(5)電解加工の応用
電解加工は材料の硬度、靭性に関係なく、複雑な形状を1工程で加工できるので、材料の硬度、靭性が高くて、一般の機械加工の適用が困難であり、加工形状が複雑な加工ほどそのメリットは大きくなります。
例えば、機械的な切削加工において、工具径が小さくなるほど工具の剛性が不足して、切込み量を小さくしなければなりませんので加工能率は著しく低くなります。このような加工に電解加工を適用することはきわめて効果的です。
これらの形態と方式に応じた加工例をみてみましょう。
1)電解孔あけ(electrolytic drilling)
孔あけ加工は、種々の断面をもった管が電極工具として用いられています。
【図1】のように管の外側はエポキシ樹脂などで絶縁し、先端にある幅をもったランドがついています。この側面絶縁は、電極側面からの浮遊電流による加工孔の余剰オーバーカットを防止するために必要です。
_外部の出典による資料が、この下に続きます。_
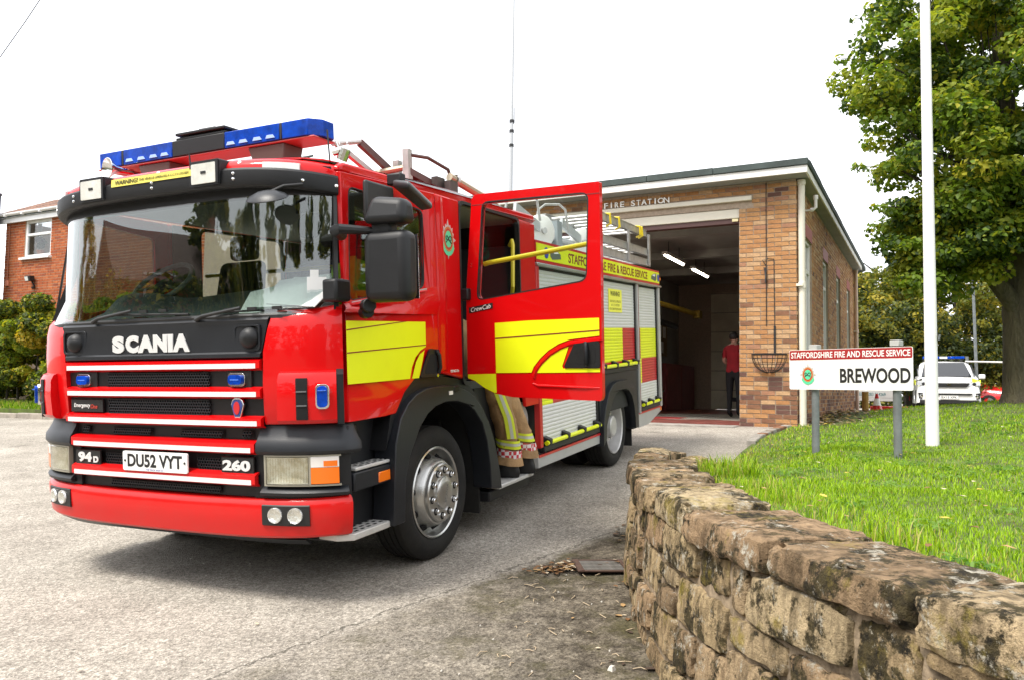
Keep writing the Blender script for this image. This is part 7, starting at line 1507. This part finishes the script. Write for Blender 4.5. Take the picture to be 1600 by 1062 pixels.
bl = thing('bollard', 'short weathered wooden bollard at the far corner of the station', 'bollard', mat=STN @ Matrix.Translation((.30, 10.3, -.1)))
MB().tube([(0, 0, 0), (0, 0, .72)], .085, 10).build('post', M('old_wood', (.42, .26, .06), .8, var=.4, vs_=6), bl, bevel=.01)
# red hatchback half behind the trunk
rc = thing('red_car', 'red hatchback half hidden behind the big trunk', 'car', mat=heading(19.3, 30.4, 1.07, R(38)))
b = MB(); loft(b, [(0, .62, .34, .62, .05), (.06, .74, .26, .74, .04), (.3, .80, .24, .86, .05), (.95, .83, .22, .96, .06), (1.2, .83, .22, .97, .05), (3.3, .83, .22, .98, .05), (3.75, .76, .3, .85, .05)], n=18, p=4.5); b.build('body', CRED, rc, smooth=50)
P = []
for y, w, z in ((.95, .70, .95), (1.55, .60, 1.36), (1.8, .56, 1.42), (2.9, .56, 1.41), (3.6, .62, .97)): P.append([(-w-.1, y, .93), (-w, y, z-.05), (-w+.08, y, z), (w-.08, y, z), (w, y, z-.05), (w+.1, y, .93)])
MB().grid(P).build('cabin', CRED, rc, smooth=50); MB().hexa([(-.64, 1.0, 1.0), (.64, 1.0, 1.0), (.64, 1.04, .99), (-.64, 1.04, .99), (-.52, 1.53, 1.35), (.52, 1.53, 1.35), (.52, 1.57, 1.34), (-.52, 1.57, 1.34)]).build('windscreen', CGL, rc)
MB().box(-.72, .72, -.03, .2, .22, .52).build('bumper', CBLK, rc, bevel=.05)
for sg in (-1, 1): MB().box(min(sg*.42, sg*.70), max(sg*.42, sg*.70), -.01, .12, .60, .74).build('headlamp', M('car_lamp', (.5, .5, .5), .1, metal=.5), rc, bevel=.02); car_wheel(rc, sg*.83, .7, .29, sg); car_wheel(rc, sg*.83, 3.1, .29, sg); MB().prism([(1.2, 1.0), (1.65, 1.34), (2.9, 1.34), (3.4, 1.0)], sg*.63, sg*.69, 'x').build('side_window', CGL, rc)
# lamp post and height rail
lp = thing('lamp_post', 'slim grey lamp post standing left of the big trunk', 'lamp post', (16.35, 28.0, 1.07))
MB().tube([(0, 0, 0), (0, 0, 1.0), (0, 0, 1.02), (-.06, -.0, 4.5)], [.10, .10, .055, .045], 12).build('pole', GALV, lp); MB().hexa([(-.30, -.12, 4.5), (.06, -.12, 4.5), (.06, .12, 4.5), (-.30, .12, 4.5), (-.26, -.09, 4.66), (.05, -.09, 4.66), (.05, .09, 4.66), (-.26, .09, 4.66)]).build('lamp_head', CBLK, lp, bevel=.03); MB().box(-.27, .03, -.1, .1, 4.46, 4.497).build('lens', WHT, lp)
hr = thing('height_barrier', 'pale horizontal bar on posts between the lamp post and the big trunk', 'barrier', (16.0, 27.7, 1.07))
MB().tube([(-.2, 0, 1.72), (4.5, .8, 1.74)], .028, 10).build('rail', WHITE, hr); MB().tube([(-.12, .05, 0), (-.12, .05, 1.9)], .05, 10).build('post', GALV, hr); MB().tube([(4.4, .8, 0), (4.4, .8, 1.75)], .05, 10).build('post', GALV, hr)
# ------------------------------------------------------------------ people
SKIN = M('skin', (.48, .27, .19), .55); HAIRD = M('hair_dark', (.016, .012, .010), .6); REDT = M('red_polo', (.36, .012, .02), .85, var=.25, vs_=9); BLKT = M('black_trousers', (.010, .010, .012), .8); SUIT = M('dark_suit', (.020, .014, .018), .8); SHIRT = M('white_shirt', (.62, .60, .62), .8); TAN_ = M('turnout_cloth', (.42, .255, .115), .85, var=.35, vs_=9, bump=.5, bs=40); BOOT = M('black_boot', (.012, .012, .012), .45)
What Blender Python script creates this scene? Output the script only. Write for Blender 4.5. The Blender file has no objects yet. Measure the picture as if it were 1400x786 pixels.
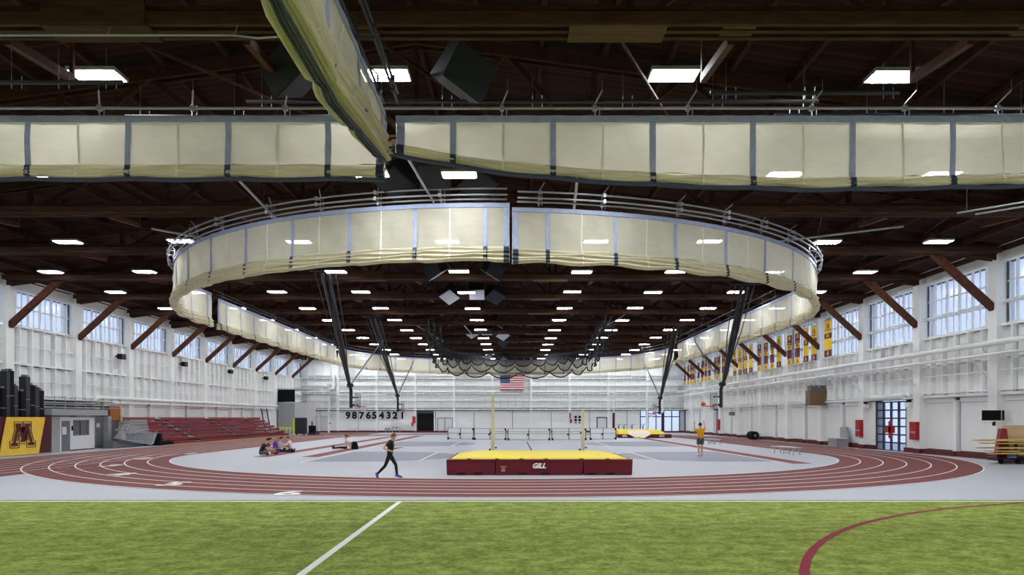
import bpy, bmesh, math, random
from math import pi, sin, cos, sqrt, atan2, radians
from mathutils import Vector, Matrix, Euler
random.seed(7)
C = bpy.context.scene.collection
scene = bpy.context.scene

# ------------------------------------------------------------------ camera
cam_d = bpy.data.cameras.new('camera'); cam = bpy.data.objects.new('camera', cam_d); C.objects.link(cam)
cam.location = (0, 0, 2.2); cam.rotation_euler = (pi/2, 0, 0)
cam_d.sensor_width = 36; cam_d.lens = 990/1400*36
cam_d.shift_x = -2/1400; cam_d.shift_y = 178/1400
cam_d.clip_start = .1; cam_d.clip_end = 400
scene.camera = cam
# ------------------------------------------------------------------ world / exposure
w = bpy.data.worlds.new('sky'); scene.world = w; w.use_nodes = True
bg = w.node_tree.nodes['Background']; bg.inputs[0].default_value = (.66, .76, 1, 1); bg.inputs[1].default_value = .85
scene.view_settings.view_transform = 'Standard'; scene.view_settings.look = 'None'
scene.view_settings.gamma = 1; scene.view_settings.use_curve_mapping = False
scene.view_settings.exposure = 0.62
LAMP = 46.0
scene.cycles.max_bounces = 6; scene.cycles.diffuse_bounces = 4; scene.cycles.transparent_max_bounces = 12

# ------------------------------------------------------------------ materials
def lin(c):
    f = lambda v: v/12.92 if v <= .04045 else ((v+.055)/1.055)**2.4
    return tuple(f(x/255) for x in c) + (1,)
MATS = {}
def mat(name, col, rough=.6, metal=0, noise=0, scale=4, stretch=(1,1,1), bump=0, spec=.4, kind=None, col2=None):
    if name in MATS: return MATS[name]
    m = bpy.data.materials.new(name); m.use_nodes = True; MATS[name] = m
    nt = m.node_tree; n = nt.nodes; l = nt.links; b = n['Principled BSDF']
    base = lin(col)
    b.inputs['Base Color'].default_value = base
    b.inputs['Roughness'].default_value = rough; b.inputs['Metallic'].default_value = metal
    b.inputs['Specular IOR Level'].default_value = spec
    if noise or bump:
        tc = n.new('ShaderNodeTexCoord'); mp = n.new('ShaderNodeMapping'); nz = n.new('ShaderNodeTexNoise')
        g = n.new('ShaderNodeNewGeometry')
        mp.inputs['Scale'].default_value = stretch
        l.new(g.outputs['Position'], mp.inputs[0]); l.new(mp.outputs[0], nz.inputs['Vector'])
        nz.inputs['Scale'].default_value = scale; nz.inputs['Detail'].default_value = 4
        if noise:
            mx = n.new('ShaderNodeMix'); mx.data_type = 'RGBA'
            c2 = lin(col2) if col2 else tuple(x*(1-noise) for x in base[:3]) + (1,)
            c1 = base if col2 else tuple(min(1, x*(1+noise)) for x in base[:3]) + (1,)
            mx.inputs[6].default_value = c1; mx.inputs[7].default_value = c2
            rp = n.new('ShaderNodeMapRange'); rp.inputs[1].default_value = .3; rp.inputs[2].default_value = .7
            l.new(nz.outputs[0], rp.inputs[0]); l.new(rp.outputs[0], mx.inputs[0]); l.new(mx.outputs[2], b.inputs['Base Color'])
        if bump:
            bp = n.new('ShaderNodeBump'); bp.inputs['Strength'].default_value = bump; bp.inputs['Distance'].default_value = .02
            l.new(nz.outputs[0], bp.inputs['Height']); l.new(bp.outputs[0], b.inputs['Normal'])
    return m
white = mat('white_paint', (245,248,247), .55, noise=.03, scale=.8)
wpanel = mat('white_panel', (239,242,243), .5, noise=.03, scale=1.5)
wgrey = mat('wall_grey_white', (205,205,208), .6, noise=.05, scale=1)
gapm = mat('wall_gap_shade', (84,84,90), .8)  # backing coloured dark so gaps between the white panels read as shaded lines
siding = mat('siding_white', (241,244,244), .55, noise=.02, scale=1)
wood = mat('timber_brown', (74,49,35), .7, noise=.4, scale=3, stretch=(.4,3,3), spec=.2)
wood_y = mat('timber_honey', (98,74,46), .65, noise=.25, scale=3, stretch=(.4,3,3), spec=.2)
wood_k = mat('timber_brace', (84,48,32), .6, noise=.35, scale=5, spec=.2)
wood_d = mat('timber_dark', (68,44,34), .8, noise=.3, scale=3, spec=.1)
grey_floor = mat('court_grey', (184,186,196), .45, noise=.03, scale=.35, spec=.25)
dark_court = mat('court_dark_grey', (134,137,157), .45, noise=.03, scale=.4, spec=.25)
redtrack = mat('track_maroon', (118,62,60), .7, noise=.06, scale=.6, spec=.2)
redlane = mat('runway_maroon', (140,72,74), .7, noise=.05, scale=.6, spec=.2)
paint = mat('line_white', (240,238,236), .6)
paint_soft = mat('line_worn', (200,170,168), .6)
line_red = mat('line_red', (135,20,48), .8, noise=.15, scale=30)
black = mat('black_metal', (26,26,30), .45, spec=.5)
blackm = mat('black_matte', (22,22,25), .9, spec=.2)
steel = mat('galvanised', (176,178,184), .4, metal=.6)
pipe_dk = mat('dark_pipe', (58,60,68), .5, metal=.3)
greym = mat('grey_metal', (160,162,166), .5, noise=.04)
midgrey = mat('mid_grey', (110,112,118), .6)
maroon = mat('maroon_vinyl', (100,22,36), .5, noise=.12, scale=1.2, spec=.3, bump=.6)
maroon_b = mat('bench_maroon', (136,40,52), .5, spec=.4)
maroon_d = mat('maroon_dark', (84,26,38), .7)
basered = mat('baseboard_maroon', (96,34,34), .7)
yellow = mat('yellow_vinyl', (246,222,62), .55, noise=.04)
gold = mat('gold_cloth', (246,206,76), .8, noise=.07, scale=2)
khaki = None
blue_web = mat('blue_webbing', (170,180,214), .8, noise=.1, scale=6)
blue_dk = mat('blue_webbing_dark', (66,74,100), .8)
seamw = mat('seam_white', (252,250,240), .8)
redbox = mat('signal_red', (180,12,26), .45)
rimred = mat('rim_orange', (205,38,28), .5)
board_y = mat('plank_yellow', (214,182,104), .6, noise=.12, scale=2, stretch=(1,.3,4))
ply = mat('plywood', (214,186,146), .6, noise=.08, scale=3)
speaker_l = mat('speaker_grille', (205,208,218), .6)
speaker_d = mat('speaker_cabinet', (44,46,54), .7)
skin_m = mat('skin', (222,172,140), .55, spec=.3)
doorw = mat('door_white', (222,222,224), .5)
olive = mat('heater_brown', (118,96,70), .6)
navy = mat('frame_navy', (34,46,66), .5)
safety = mat('safety_yellow', (220,226,60), .5)

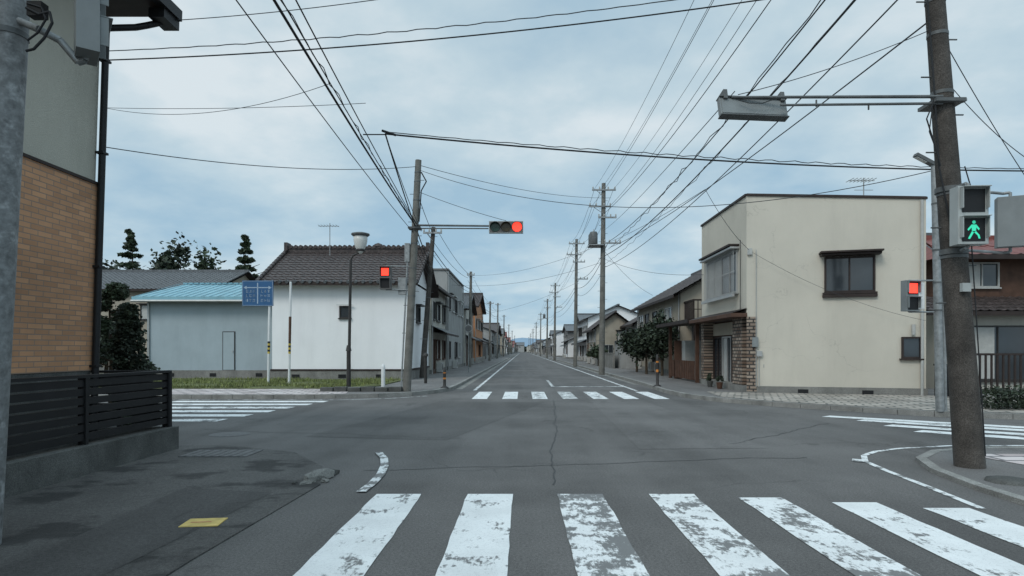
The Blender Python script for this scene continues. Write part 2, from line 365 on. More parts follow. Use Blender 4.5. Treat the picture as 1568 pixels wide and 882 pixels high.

しかし電解液の種類によっては、この対策は不要です。スローイングパワーの小さいNaNO3液などの電解液では、側面における余剰オーバーカットを殆んどゼロにできるといわれています。製品の一例を【図2】に示します。
曲がり孔加工
電解孔あけ加工を応用することによって、加工物の中に曲がった孔またはスロットを容易に加工することができます。
原理は、【図3】に示しますように、円弧状の長い電極に円周方向の送りをかけることで、曲がった孔をあけることができます。通常の加工方法ではこれらの曲がり孔は、2つの部分に分割して加工し、それらを組立て、溶接などによって固定して作られますが、電解孔あけでは、組立てられた製品に直接加工することができます。